Virgil defined Off-White as “the gray area between black and white as the color Off-White.” Off-White, while Virgil wanted its main interest to be in fashion, is a combination of so many things in between such as music, architecture, and art. While Pyrex and #BEEN #TRILL was Virgil’s start in fashion and really redefined this generation's fashion, Off-White took it to the next level. Gen-Z wanted to rebel against traditional couture, and Off-White fuelled this rebellion with its ironic and bright nature. From having a print vandalizing the Mona Lisa on a sweatshirt, to having a print on a scarf that says “SCARF,” everything Virgil did at Off-White was new and disruptive. Off-White quickly became a hit, having a runway show at Paris Fashion Week in 2014. In 2017 Virgil solidified himself in fashion history with a collaboration between Off-White and Nike named “the ten.”

This collaboration revived Nike back to the top of the shoe world.
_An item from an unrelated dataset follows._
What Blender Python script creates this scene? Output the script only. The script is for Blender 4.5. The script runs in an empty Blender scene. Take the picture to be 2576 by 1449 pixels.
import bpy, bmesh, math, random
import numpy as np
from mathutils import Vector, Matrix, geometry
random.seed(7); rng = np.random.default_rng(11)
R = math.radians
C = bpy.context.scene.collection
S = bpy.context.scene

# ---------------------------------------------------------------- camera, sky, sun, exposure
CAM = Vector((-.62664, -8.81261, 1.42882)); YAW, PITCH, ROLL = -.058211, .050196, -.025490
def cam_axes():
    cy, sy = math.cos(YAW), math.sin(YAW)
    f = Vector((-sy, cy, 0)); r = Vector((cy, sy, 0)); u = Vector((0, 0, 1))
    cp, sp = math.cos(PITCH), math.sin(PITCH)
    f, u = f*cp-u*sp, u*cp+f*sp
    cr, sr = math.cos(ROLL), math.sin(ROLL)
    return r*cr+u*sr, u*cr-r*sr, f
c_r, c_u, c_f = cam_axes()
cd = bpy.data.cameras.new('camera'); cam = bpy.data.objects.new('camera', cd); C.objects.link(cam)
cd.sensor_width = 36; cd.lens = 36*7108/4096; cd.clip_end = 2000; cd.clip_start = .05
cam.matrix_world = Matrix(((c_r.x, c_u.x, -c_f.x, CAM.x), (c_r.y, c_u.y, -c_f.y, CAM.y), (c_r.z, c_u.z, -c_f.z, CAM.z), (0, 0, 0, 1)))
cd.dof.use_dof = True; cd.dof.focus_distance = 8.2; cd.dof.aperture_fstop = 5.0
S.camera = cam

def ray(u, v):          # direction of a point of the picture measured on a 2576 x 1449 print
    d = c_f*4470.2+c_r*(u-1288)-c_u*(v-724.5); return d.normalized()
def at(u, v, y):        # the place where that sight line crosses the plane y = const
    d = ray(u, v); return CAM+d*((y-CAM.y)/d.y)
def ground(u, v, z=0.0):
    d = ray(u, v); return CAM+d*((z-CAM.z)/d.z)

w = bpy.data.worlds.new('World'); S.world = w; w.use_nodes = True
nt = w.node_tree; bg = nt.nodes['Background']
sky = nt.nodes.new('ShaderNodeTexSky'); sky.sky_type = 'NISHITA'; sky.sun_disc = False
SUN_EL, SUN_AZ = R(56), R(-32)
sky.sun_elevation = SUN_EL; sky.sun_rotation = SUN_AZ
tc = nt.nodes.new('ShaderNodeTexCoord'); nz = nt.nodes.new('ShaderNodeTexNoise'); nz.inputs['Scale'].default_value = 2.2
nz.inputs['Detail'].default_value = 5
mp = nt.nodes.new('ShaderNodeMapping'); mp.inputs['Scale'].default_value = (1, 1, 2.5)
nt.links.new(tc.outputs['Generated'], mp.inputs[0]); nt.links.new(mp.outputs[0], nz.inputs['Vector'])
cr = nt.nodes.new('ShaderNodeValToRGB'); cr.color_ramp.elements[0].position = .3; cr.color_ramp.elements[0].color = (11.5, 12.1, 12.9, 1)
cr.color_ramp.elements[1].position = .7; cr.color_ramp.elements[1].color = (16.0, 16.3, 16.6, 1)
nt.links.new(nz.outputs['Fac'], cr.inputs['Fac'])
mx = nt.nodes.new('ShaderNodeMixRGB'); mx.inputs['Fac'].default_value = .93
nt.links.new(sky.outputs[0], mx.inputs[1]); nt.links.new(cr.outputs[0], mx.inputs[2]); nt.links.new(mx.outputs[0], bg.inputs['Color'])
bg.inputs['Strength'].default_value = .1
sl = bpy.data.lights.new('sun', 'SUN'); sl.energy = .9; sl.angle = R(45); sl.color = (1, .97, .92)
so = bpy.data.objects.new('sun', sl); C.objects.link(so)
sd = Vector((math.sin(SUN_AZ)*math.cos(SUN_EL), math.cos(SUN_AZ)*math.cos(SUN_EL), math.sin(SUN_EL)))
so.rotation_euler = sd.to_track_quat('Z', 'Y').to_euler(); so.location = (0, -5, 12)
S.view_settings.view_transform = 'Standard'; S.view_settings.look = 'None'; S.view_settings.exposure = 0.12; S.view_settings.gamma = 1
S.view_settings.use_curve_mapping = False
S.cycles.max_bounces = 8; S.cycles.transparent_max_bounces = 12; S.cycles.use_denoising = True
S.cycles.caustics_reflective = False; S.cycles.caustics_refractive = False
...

Until this collaboration, Adidas was the hottest sneaker brand- mostly because they have Virgil’s friend Kanye as an ambassador and collaborator. But Virgil reinvented 10 classic Nike silhouettes, for example putting a fresh new take on the Jordan as he filled it with signature Virgil designs like quotation marks and stitches; these new designs shocked the sneaker world. These became the hottest sneakers in the world, and in turn gave Nike back the crown for best sneaker brand. This collaboration is still ongoing 4 years later, as Off-White and Nike just released a new capsule of Nike Dunks this year.

In 2018 Virgil cemented his position in fashion history after being appointed mens creative director at Louis Vuitton. In doing so he became Louis Vuitton's first black creative director and one of the few creative directors for a top fashion label, two tremendous achievements. Virgil commented on these achievements saying “This opportunity to think through what the next chapter of design and luxury will mean at a brand that represents the pinnacle of luxury was always a goal in my wildest dreams. And to show a younger generation that there is no one way anyone in this kind of position has to look is a fantastically modern spirit in which to start” according to the New York Times on March 26, 2018. Virgil has always been an inspiration to so many young designers, and his leadership at Louis Vuitton gave hope to this new generation, especially to those who are more disenfranchised. 

One example of Virgil’s sincerity was seen in his ability to help others. He is extremely open about his thought process, often seen interacting with people in his Instagram comments to help them understand his design approach. However, he also helped on a much larger scale as he started a charity called the “VIRGIL ABLOH™️ “POST-MODERN” SCHOLARSHIP FUND.” (https://secure.givelively.org/donate/fashion-scholarship-fund/fashion-scholarship-fund) Not only does this charity help raise scholarship money for designers who identify as Black, African-American, or of African descent, but also helps them with career support. This sort of empathy for young people was unprecedented in the fashion industry, yet Virgil made it extremely important to his brand.

Virgil’s death is one of the first tragic celebrity deaths that truly shocked and upset this generation. Nonetheless, his fame was so successful that he became a household name. It’s not so often that someone can bridge generational gaps but Virgil's creativity was so innovative that anyone could find something impressive about him. His last show at Louis Vuitton was unveiled last week in Miami titled “Virgil Was Here,” a sentimental title to his short yet profound time at the brand. After his death, the fashion community was shocked and the multitude of  people giving support shows how everyone loved Virgil. Tributes to him show us that he was so much more than one of the 21st century's greatest designer’s, but he was a friend, a teacher, and a great human being.